(SUPPLIED INFORMATION)
+ + + + +
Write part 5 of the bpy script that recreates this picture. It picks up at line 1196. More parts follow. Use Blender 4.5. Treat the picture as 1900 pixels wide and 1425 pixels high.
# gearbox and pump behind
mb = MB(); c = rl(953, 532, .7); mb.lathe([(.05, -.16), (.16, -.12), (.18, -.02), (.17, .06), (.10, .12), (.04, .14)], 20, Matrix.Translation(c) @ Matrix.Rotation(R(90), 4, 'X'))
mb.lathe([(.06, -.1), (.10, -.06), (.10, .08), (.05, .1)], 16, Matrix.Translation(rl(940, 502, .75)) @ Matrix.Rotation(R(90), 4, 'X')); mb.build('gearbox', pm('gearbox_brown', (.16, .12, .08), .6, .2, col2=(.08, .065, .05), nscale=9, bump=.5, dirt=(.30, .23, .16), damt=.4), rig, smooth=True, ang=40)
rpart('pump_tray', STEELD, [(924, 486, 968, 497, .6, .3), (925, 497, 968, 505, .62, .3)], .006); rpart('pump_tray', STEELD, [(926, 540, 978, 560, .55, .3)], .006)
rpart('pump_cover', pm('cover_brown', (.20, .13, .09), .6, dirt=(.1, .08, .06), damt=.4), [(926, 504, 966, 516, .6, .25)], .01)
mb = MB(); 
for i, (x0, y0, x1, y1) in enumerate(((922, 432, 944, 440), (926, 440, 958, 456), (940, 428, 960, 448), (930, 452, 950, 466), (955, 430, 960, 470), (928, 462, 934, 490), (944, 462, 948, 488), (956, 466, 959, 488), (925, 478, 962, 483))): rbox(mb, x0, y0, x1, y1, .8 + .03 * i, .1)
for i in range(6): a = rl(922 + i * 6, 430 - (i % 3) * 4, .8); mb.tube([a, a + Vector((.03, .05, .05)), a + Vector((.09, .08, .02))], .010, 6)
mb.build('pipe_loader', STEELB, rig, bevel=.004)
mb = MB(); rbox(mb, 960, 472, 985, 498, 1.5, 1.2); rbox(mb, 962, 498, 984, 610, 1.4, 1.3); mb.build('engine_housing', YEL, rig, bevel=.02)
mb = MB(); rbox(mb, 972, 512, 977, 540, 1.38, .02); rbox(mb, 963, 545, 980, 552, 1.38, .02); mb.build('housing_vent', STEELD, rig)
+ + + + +
Each line of the material should be duplicated exactly, please.

Write part 5 of the bpy script that recreates this picture. It picks up at line 1196. More parts follow. Use Blender 4.5. Treat the picture as 1900 pixels wide and 1425 pixels high.
# gearbox and pump behind
mb = MB(); c = rl(953, 532, .7); mb.lathe([(.05, -.16), (.16, -.12), (.18, -.02), (.17, .06), (.10, .12), (.04, .14)], 20, Matrix.Translation(c) @ Matrix.Rotation(R(90), 4, 'X'))
mb.lathe([(.06, -.1), (.10, -.06), (.10, .08), (.05, .1)], 16, Matrix.Translation(rl(940, 502, .75)) @ Matrix.Rotation(R(90), 4, 'X')); mb.build('gearbox', pm('gearbox_brown', (.16, .12, .08), .6, .2, col2=(.08, .065, .05), nscale=9, bump=.5, dirt=(.30, .23, .16), damt=.4), rig, smooth=True, ang=40)
rpart('pump_tray', STEELD, [(924, 486, 968, 497, .6, .3), (925, 497, 968, 505, .62, .3)], .006); rpart('pump_tray', STEELD, [(926, 540, 978, 560, .55, .3)], .006)
rpart('pump_cover', pm('cover_brown', (.20, .13, .09), .6, dirt=(.1, .08, .06), damt=.4), [(926, 504, 966, 516, .6, .25)], .01)
mb = MB(); 
for i, (x0, y0, x1, y1) in enumerate(((922, 432, 944, 440), (926, 440, 958, 456), (940, 428, 960, 448), (930, 452, 950, 466), (955, 430, 960, 470), (928, 462, 934, 490), (944, 462, 948, 488), (956, 466, 959, 488), (925, 478, 962, 483))): rbox(mb, x0, y0, x1, y1, .8 + .03 * i, .1)
for i in range(6): a = rl(922 + i * 6, 430 - (i % 3) * 4, .8); mb.tube([a, a + Vector((.03, .05, .05)), a + Vector((.09, .08, .02))], .010, 6)
mb.build('pipe_loader', STEELB, rig, bevel=.004)
mb = MB(); rbox(mb, 960, 472, 985, 498, 1.5, 1.2); rbox(mb, 962, 498, 984, 610, 1.4, 1.3); mb.build('engine_housing', YEL, rig, bevel=.02)
mb = MB(); rbox(mb, 972, 512, 977, 540, 1.38, .02); rbox(mb, 963, 545, 980, 552, 1.38, .02); mb.build('housing_vent', STEELD, rig)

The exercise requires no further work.